A Eficácia do Direito Penal



O Direito Penal é por vezes tratado como o “braço armado da Constituição Federal”,[1] cuja natureza encontra-se associada ao “último grau” de intervenção estatal, justamente onde todas as demais medidas jurídicas se mostram inócuas ou insuficientes. Dentro desta análise, o atual contexto legal remete a responsabilização do Direito Penal por respostas enérgicas na resolução de conflitos ou ofensas que versem sobre bens jurídicos considerados fundamentais, como a própria vida, ou o patrimônio.

A gerência do controle social é um dever da norma penal, assim como a manutenção da paz e da ordem jurídica. O problema ocorre quando esta medida é mal empregada, pois perdura uma concepção coletiva que imputa ao direito penal a responsabilidade pela ampla proteção dos direitos patrimoniais, ainda que por vezes existam alternativas mais adequadas e sensatas, principalmente em delitos de menor potencial ofensivo, como é o caso das transações penais da lei 9.099/95.

Neste campo, ao invés da restrição do uso da norma penal na resolução de conflitos tal como ocorre nos moldes do consagrado princípio da intervenção mínima [2], há o seu uso indiscriminado, expandindo os preceitos da punição e da justiça penal na tutela dos mais variados direitos, aumentando desta forma, o número de processos e de prisões desnecessárias.

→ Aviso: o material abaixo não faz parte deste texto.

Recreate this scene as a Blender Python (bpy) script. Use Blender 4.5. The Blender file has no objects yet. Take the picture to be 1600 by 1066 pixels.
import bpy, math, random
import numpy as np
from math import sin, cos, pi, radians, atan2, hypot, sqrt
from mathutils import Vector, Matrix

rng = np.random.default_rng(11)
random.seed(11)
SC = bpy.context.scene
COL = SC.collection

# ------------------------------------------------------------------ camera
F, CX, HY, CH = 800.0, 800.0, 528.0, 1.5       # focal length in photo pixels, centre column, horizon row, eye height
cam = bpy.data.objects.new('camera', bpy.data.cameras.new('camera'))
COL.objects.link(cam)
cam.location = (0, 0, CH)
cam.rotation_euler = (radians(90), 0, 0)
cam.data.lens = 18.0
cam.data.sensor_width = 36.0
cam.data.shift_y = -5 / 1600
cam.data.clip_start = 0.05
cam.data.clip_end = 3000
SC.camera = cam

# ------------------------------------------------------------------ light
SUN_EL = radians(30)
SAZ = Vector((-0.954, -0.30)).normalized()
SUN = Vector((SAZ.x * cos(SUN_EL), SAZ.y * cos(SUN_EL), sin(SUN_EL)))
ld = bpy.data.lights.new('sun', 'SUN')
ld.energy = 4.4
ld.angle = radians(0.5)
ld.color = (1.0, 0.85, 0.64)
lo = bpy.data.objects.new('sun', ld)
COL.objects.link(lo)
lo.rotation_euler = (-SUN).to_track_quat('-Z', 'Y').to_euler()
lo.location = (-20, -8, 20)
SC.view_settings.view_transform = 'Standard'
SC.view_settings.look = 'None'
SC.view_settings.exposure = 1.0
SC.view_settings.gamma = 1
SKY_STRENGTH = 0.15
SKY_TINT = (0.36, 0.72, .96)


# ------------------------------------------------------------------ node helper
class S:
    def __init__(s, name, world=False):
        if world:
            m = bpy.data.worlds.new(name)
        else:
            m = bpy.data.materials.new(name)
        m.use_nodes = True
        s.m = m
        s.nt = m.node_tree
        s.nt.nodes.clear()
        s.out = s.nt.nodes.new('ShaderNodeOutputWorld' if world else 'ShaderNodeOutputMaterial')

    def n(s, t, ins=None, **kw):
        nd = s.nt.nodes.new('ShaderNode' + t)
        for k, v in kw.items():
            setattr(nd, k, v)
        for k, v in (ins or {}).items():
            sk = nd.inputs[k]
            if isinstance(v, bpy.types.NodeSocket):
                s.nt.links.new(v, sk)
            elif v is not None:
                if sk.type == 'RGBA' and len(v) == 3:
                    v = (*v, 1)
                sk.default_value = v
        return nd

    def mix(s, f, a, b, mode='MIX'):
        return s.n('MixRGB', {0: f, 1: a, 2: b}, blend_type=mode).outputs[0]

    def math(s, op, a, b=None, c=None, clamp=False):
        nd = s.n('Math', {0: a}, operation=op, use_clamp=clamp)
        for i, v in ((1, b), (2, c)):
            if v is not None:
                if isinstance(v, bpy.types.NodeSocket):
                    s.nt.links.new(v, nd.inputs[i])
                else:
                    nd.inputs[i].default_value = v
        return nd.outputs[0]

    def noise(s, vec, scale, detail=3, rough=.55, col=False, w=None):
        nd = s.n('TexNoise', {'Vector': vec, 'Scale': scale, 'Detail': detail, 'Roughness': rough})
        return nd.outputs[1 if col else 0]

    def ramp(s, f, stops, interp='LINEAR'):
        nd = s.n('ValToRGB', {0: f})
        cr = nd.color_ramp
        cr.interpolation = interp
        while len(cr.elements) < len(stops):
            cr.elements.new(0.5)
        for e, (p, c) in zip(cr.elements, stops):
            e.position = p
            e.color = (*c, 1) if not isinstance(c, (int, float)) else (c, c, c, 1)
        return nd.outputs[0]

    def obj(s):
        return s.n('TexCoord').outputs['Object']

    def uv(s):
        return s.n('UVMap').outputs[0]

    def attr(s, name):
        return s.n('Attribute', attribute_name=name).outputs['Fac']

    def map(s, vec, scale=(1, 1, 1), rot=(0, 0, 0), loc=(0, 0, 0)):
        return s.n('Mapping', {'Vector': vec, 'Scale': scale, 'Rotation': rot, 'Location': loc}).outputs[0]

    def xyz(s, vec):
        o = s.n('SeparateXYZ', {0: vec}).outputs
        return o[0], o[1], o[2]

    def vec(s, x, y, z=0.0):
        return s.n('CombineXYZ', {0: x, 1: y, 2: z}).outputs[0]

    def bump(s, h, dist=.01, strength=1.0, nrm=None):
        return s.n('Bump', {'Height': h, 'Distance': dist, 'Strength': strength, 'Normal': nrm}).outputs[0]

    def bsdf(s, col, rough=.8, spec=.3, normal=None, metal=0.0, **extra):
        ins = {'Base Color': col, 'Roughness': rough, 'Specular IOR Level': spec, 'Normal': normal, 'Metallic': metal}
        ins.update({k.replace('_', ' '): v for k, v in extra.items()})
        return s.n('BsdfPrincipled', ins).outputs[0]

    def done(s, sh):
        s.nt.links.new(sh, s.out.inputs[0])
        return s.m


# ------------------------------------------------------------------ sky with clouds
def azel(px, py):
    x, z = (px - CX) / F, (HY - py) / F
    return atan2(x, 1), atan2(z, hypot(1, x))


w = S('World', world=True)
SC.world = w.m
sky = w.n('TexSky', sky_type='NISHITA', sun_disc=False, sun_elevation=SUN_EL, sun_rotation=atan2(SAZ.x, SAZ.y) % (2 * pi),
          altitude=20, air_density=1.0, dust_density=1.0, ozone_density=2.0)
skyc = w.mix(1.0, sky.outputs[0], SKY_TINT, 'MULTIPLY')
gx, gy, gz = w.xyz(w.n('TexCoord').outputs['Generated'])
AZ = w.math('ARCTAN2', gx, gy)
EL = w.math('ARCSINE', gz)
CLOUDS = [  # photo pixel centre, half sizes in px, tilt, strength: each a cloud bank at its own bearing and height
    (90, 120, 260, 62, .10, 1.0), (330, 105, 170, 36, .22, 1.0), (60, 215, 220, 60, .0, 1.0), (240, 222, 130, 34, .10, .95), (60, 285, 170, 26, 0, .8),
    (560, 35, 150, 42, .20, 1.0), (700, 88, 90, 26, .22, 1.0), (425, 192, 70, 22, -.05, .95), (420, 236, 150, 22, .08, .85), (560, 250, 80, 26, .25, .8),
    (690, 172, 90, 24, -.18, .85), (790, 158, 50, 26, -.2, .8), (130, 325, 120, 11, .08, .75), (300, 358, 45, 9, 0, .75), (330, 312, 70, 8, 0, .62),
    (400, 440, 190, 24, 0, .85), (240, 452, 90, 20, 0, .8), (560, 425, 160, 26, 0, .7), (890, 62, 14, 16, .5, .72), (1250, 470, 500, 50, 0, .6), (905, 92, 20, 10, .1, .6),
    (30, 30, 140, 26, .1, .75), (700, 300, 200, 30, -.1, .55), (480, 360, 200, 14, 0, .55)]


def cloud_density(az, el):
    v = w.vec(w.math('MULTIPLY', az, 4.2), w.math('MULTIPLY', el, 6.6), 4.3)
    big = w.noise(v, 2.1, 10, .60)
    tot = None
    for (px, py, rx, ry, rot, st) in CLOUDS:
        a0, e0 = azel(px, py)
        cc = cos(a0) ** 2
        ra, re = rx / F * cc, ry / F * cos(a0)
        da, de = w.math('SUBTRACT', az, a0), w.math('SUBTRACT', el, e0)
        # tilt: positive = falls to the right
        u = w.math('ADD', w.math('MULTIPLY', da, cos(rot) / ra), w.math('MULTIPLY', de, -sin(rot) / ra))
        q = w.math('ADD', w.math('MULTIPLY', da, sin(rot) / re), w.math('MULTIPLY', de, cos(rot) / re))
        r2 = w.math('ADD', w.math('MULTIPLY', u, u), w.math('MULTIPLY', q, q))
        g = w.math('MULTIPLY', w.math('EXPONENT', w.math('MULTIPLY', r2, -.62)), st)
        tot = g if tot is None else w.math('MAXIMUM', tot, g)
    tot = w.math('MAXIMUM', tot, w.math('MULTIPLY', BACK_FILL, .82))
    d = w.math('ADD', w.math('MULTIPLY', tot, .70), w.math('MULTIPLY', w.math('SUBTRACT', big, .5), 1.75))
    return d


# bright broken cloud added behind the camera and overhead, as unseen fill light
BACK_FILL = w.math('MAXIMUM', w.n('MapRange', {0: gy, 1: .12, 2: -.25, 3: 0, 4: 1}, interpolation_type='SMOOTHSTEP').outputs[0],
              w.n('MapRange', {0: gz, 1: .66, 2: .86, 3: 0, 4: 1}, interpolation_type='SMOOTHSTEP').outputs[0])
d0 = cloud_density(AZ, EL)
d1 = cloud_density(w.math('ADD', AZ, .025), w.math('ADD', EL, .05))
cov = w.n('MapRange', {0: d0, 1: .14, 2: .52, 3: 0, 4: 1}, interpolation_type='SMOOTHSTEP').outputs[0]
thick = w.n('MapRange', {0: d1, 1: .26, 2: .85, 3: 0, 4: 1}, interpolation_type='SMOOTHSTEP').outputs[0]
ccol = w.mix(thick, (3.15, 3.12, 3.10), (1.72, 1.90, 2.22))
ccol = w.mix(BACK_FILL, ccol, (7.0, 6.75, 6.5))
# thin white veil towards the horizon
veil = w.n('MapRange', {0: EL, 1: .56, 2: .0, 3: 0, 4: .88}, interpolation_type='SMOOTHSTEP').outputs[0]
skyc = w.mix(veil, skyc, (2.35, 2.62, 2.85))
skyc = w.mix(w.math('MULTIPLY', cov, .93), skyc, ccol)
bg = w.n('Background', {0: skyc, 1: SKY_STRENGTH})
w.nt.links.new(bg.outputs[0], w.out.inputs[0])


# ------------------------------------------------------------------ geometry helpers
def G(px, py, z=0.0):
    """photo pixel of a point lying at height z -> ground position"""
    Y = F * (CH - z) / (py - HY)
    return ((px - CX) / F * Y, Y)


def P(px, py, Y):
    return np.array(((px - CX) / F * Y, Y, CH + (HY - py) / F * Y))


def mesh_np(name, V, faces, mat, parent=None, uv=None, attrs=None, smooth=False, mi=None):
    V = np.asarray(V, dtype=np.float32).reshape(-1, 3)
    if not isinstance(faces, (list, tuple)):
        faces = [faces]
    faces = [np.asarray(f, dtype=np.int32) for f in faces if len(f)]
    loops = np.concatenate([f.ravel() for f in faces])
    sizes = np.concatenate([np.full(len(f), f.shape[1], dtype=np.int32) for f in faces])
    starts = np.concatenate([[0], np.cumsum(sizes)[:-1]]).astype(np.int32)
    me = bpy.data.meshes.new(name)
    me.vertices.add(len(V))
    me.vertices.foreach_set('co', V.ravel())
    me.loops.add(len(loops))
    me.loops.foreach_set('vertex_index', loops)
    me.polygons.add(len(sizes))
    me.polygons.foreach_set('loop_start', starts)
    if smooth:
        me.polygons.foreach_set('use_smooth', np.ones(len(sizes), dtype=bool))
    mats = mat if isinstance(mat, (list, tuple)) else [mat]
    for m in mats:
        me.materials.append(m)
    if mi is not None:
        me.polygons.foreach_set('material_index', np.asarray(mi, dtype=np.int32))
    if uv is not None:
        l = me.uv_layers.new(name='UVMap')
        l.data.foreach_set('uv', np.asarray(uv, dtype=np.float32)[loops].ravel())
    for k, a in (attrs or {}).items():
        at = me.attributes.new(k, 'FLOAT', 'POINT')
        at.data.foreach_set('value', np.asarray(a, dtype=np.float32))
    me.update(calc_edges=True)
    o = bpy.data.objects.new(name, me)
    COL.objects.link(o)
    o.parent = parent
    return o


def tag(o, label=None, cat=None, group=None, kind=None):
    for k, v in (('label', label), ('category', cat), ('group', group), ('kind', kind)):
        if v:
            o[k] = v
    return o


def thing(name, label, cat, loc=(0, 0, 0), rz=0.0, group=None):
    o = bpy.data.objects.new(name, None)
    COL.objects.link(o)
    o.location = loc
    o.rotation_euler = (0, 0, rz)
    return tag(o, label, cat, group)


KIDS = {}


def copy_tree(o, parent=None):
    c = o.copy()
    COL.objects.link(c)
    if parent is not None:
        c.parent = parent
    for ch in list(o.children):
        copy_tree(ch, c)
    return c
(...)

Outro problema é a existência de corrupção do mais diferentes níveis político-estatais, o que fere e limita a atuação da norma penal, permitindo o fortalecimento de uma sociedade excludente e violenta, onde noções de cidadania, liberdade e emancipação ficam em segundo plano, e o poder econômico, em primeiro.

Na visão de BARATTA, [3] o Direito Penal na atualidade busca a proteção e a tutela das classes dominantes, ocultando e imunizando transgressões criminosas praticadas por entes destes meios, ao passo que similar tratamento não é percebido nas classes menos favorecidas, pois contra estas há a imposição de uma severa sanção penal que estimula a criminalização social, incentivando esta “quebra” de isonomia.

Deste modo, em um Estado Democrático de Direito regido pelo preceito fundamental da dignidade da pessoa humana, a norma penal não poderá ser utilizada como um meio de exclusão social, com punições em razão de ofensas a bens jurídicos irrelevantes, como é o caso da maioria dos delitos contra o patrimônio. Sendo assim, o uso imaturo da sanção penal culminará no desprezo pelo interesse individual e coletivo, com a punição de classes menos favorecidas em detrimento da anuência de crimes graves sem qualquer perspectiva de punibilidade, como é o caso de grande parte dos crimes contra a ordem econômica e tributária [4].

Por fim, no exame dos delitos patrimoniais pluriofensivos[5], cuja principal característica é a existência de múltiplas ofensas jurídicas, deve sempre o direito penal intervir de modo pleno e concreto, pois nesta modalidade delituosa há graves violações à liberdade individual e à integridade física da vítima, ao contrário do que ocorre, por exemplo, nos tipos penais do furto e da apropriação indébita, onde a norma penal torna indisponível e incondicionado um direito eminentemente individual e subjetivo. [6]

[1] QUEIROZ, Paulo de Souza. Do caráter subsidiário do Direito Penal. 2ª ed. Belo Horizonte: Editora Del Rey, 2002. p. 57.

[2] BATISTA, Nilo. Introdução Crítica ao Direito Penal Brasileiro. 4ª Ed., Rio de Janeiro: Revan, 1999, p.85.

[3] BARATTA, Alessandro. Criminologia Crítica e Crítica do Direito Penal. Trad. Juarez Cirino dos Santos. 2a. ed. Rio de Janeiro: Freitas Bastos, 1999. p. 165.

[4]  ROXIN, Claus. Iniciación al Derecho Penal de Hoy. Sevilla: Ed. Universidad de Sevilla, 1981, p. 82.

[5] Nesta modalidade encontram-se os delitos do art. 157, 158, 159 e 160 do Código Penal.

[6] SUCASAS, Willey Lopes. Crimes contra o patrimônio – uma proposta de política criminal. Boletim Ibccrim. São Paulo, 2003. n.125, p.6.